Sometimes I look at abstract works of other brilliant artists and I’m stunned by the lively beauty that is there. Gorgeous, lyrical compositions of light and color. I don’t think my abstracts are beautiful. Some days I wake up and look at a freshly done, still-sticky painting and think it’s hideous. But that doesn’t mean it isn’t finished and shouldn’t be shown to the world. Even if that world is small. Generally my acrylic creations contain raw emotion, which in my opinion makes them authentic, if not visually pleasing. Is that what my art should be? An honest expression of what’s happening on my insides? I don’t know. Really, I have no idea. But I need to paint them, even if no one ever looks at them twice or finds them appealing; few people would look at one of my large pieces and say, Ooh, that would look nice hanging over my couch.

But this is my process and my need to do this work boils in my gut. Even if my paintings are never seen, they are still mine and necessary to create, especially during this moment in my life that is smashed up with grief.

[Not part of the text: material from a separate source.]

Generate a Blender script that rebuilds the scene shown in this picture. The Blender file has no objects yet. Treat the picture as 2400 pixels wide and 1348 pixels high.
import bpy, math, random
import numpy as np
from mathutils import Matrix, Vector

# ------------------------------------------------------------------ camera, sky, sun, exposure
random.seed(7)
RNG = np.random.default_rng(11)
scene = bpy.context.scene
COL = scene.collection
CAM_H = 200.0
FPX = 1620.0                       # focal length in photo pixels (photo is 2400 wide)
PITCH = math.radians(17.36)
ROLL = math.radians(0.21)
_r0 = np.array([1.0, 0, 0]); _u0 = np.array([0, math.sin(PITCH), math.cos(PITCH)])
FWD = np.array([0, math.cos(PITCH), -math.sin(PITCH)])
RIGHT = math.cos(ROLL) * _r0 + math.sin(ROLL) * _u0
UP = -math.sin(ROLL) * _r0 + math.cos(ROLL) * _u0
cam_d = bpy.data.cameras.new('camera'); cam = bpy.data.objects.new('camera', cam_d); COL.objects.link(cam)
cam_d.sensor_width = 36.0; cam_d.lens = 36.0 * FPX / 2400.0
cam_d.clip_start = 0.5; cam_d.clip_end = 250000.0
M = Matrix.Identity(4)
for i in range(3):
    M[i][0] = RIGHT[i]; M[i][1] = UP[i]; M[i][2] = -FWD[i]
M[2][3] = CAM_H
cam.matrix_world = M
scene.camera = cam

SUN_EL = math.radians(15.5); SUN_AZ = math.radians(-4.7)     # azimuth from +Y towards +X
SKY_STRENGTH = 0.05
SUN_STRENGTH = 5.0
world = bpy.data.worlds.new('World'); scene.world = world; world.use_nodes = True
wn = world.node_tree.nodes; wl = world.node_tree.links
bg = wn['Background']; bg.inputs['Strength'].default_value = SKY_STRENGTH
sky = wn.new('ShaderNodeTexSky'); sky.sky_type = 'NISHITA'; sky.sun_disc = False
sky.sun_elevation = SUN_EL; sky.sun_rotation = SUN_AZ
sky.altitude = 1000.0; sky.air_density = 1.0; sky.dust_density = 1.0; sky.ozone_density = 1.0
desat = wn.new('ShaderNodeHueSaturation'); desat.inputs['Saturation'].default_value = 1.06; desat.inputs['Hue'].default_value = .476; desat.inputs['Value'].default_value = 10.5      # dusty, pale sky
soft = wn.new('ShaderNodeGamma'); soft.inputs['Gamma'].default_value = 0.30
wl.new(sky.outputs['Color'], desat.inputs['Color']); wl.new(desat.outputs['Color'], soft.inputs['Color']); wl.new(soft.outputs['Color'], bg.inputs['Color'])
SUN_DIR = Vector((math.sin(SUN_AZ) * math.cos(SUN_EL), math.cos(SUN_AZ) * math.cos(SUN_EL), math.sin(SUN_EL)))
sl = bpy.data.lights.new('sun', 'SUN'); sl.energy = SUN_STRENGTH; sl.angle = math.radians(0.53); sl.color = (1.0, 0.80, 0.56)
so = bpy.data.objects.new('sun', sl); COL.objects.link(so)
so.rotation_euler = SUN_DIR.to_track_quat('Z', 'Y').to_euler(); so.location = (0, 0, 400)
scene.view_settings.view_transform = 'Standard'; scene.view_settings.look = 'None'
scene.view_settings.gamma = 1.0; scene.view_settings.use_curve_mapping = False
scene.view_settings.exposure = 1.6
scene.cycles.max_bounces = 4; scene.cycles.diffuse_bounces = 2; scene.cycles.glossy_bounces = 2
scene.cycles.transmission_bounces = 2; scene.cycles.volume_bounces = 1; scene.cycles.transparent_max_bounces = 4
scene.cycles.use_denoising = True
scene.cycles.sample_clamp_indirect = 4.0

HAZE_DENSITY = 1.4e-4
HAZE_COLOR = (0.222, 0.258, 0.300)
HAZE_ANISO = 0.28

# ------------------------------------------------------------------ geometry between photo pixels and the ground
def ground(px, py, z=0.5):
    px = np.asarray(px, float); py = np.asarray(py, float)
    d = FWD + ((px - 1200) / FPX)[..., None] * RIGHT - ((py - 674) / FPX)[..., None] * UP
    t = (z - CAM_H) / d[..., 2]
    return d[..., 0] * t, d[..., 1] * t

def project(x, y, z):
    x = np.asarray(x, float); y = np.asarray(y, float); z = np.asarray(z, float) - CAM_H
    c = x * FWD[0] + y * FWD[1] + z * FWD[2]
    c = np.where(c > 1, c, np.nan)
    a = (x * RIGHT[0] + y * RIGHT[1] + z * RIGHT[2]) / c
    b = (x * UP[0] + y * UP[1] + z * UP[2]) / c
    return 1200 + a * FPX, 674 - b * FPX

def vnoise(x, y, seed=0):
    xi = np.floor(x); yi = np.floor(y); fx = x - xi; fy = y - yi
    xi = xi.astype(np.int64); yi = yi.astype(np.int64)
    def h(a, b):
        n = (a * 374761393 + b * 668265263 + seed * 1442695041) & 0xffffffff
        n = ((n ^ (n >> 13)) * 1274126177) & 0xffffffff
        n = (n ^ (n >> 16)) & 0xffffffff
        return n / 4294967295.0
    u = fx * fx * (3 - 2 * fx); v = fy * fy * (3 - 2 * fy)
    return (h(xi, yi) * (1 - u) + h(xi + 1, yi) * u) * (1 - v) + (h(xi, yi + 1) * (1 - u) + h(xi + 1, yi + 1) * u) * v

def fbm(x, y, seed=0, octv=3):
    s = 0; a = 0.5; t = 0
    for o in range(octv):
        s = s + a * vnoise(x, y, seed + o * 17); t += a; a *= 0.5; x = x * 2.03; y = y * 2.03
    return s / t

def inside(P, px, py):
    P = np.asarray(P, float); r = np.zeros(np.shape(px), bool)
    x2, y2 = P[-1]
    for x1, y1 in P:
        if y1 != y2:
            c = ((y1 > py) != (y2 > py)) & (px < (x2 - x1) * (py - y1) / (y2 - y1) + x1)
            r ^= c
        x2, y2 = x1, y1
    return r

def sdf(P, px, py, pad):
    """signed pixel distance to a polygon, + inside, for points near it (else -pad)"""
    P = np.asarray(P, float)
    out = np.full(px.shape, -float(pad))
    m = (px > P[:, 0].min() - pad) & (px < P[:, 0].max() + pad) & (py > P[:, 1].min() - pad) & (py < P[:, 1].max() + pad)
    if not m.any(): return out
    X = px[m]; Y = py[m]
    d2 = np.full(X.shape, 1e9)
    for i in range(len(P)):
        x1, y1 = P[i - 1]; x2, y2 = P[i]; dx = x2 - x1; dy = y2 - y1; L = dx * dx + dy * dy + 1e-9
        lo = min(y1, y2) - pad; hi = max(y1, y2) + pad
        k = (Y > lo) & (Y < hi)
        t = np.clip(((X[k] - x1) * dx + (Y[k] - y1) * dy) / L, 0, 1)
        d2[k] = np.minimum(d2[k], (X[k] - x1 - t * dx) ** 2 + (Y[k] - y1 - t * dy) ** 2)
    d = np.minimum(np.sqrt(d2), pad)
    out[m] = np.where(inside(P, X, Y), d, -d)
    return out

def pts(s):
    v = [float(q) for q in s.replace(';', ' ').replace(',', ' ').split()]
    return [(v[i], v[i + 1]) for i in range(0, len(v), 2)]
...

12″ x 12″ acrylic, pencil, oil pastel on claybord = $185

 

 

 

painting of trumpet flowers by emily weil

daily painting | alameda trumpets

It was a joy last week, on a trip to San Diego to see my family, to get my paints out and have Mason, my 13-year old grandson (who towers over me, giraffe-like), join me in a bit of afternoon painting on the kitchen counter. I had taken a photo of a luscious Alameda garden of trumpet flowers flowing over a white picket fence and referred to the pic, getting out my sketchbook, while Mason drew and painted a fabulous creation of their gecko, Buttercup. Talented kid! Mostly it was being together that was so delightful. Anyways I showed him this quirky and interesting medium, water-soluble graphite, which dries with different tones and textures. Such great fun. I can’t believe he’s in high school. And that art classes are not required (sigh). And I’m not over the fact that he’s taking an elective physics class as a freshman. Some kid!